Peroration – the conclusion, where judgement is asked for and how judgement should be arrived at, where the speech and the case fit into thought on society and personal responsibility. What duties are and how to carry them out. What is the role and charge of a judge? 

This is the end of the course – what did we accomplish, how did we know we accomplished it, and what does it mean? How are we to judge the course, the materials in it, and what we produced? This is the end of any course – and I used to be much better at this years ago – where you go meta. I think that beyond a teaching evaluation, the audience should be called on to judge the merits of the case, i.e. is this course necessary and valuable? Does it matter? If so, how? If not, what points to what should be offered? Nowhere in my course did I call for judgement on what was happening. The only thing I called for was understanding – as vague and useless a term as any. Assessment people will always say, don’t ask if they understood. Ask them something more specific. I didn’t do this and should have asked for a vote on whether or not these theorists advanced work on the vital questions, and whether or not I was able to defend them (or prosecute them) in my role as professor/advocate. 
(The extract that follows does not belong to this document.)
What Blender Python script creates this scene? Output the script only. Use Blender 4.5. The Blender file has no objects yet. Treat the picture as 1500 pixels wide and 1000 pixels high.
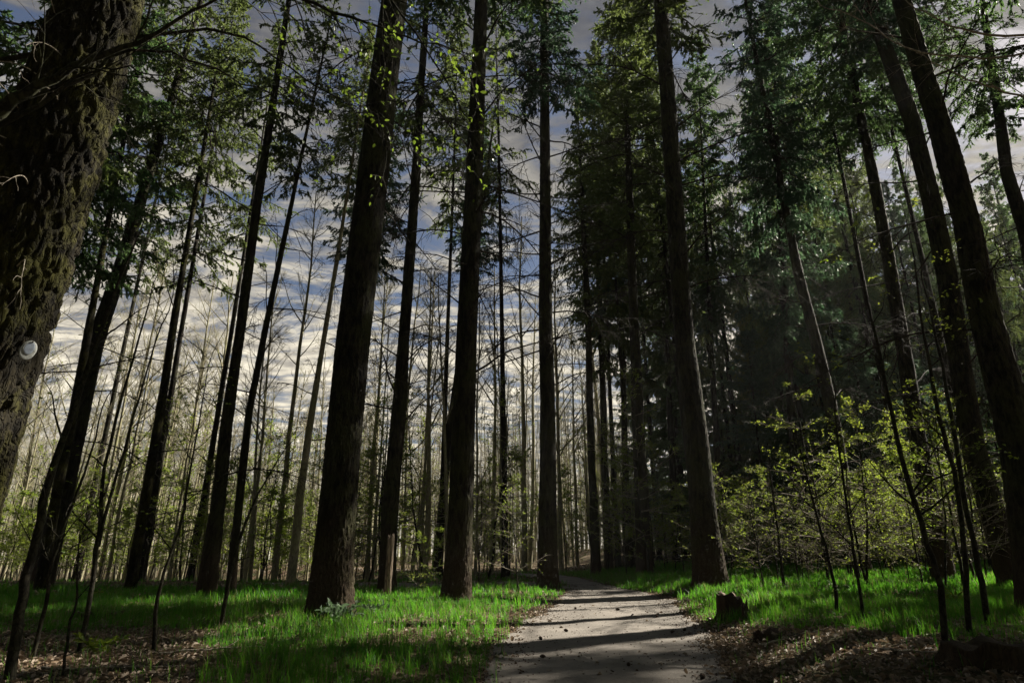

Reading back over this I feel depressed. So much opportunity wasted because I was careless. A course is much harder to put together and maintain than a book or a pet. You have to constantly nurture it. I really wasted this term and I’m very glad it’s over. But now the challenge is to protect from this happening again. I think that practice is central, as well as a daily awareness and daily engagement on the focus of what you are doing. If the Roman metaphor holds up, it seems to me that the attention should be that of a trial attorney. This trial lasts 14 weeks, and at the end of it the quality of the jury’s deliberation and verdict will be your fault, whichever way it goes. As Miyamoto Musashi wrote, “An accident that happens or is committed by your opponent should not be counted as a victory.” Relying on the situation is not enough. Clear focus on making a good case for the class is a must.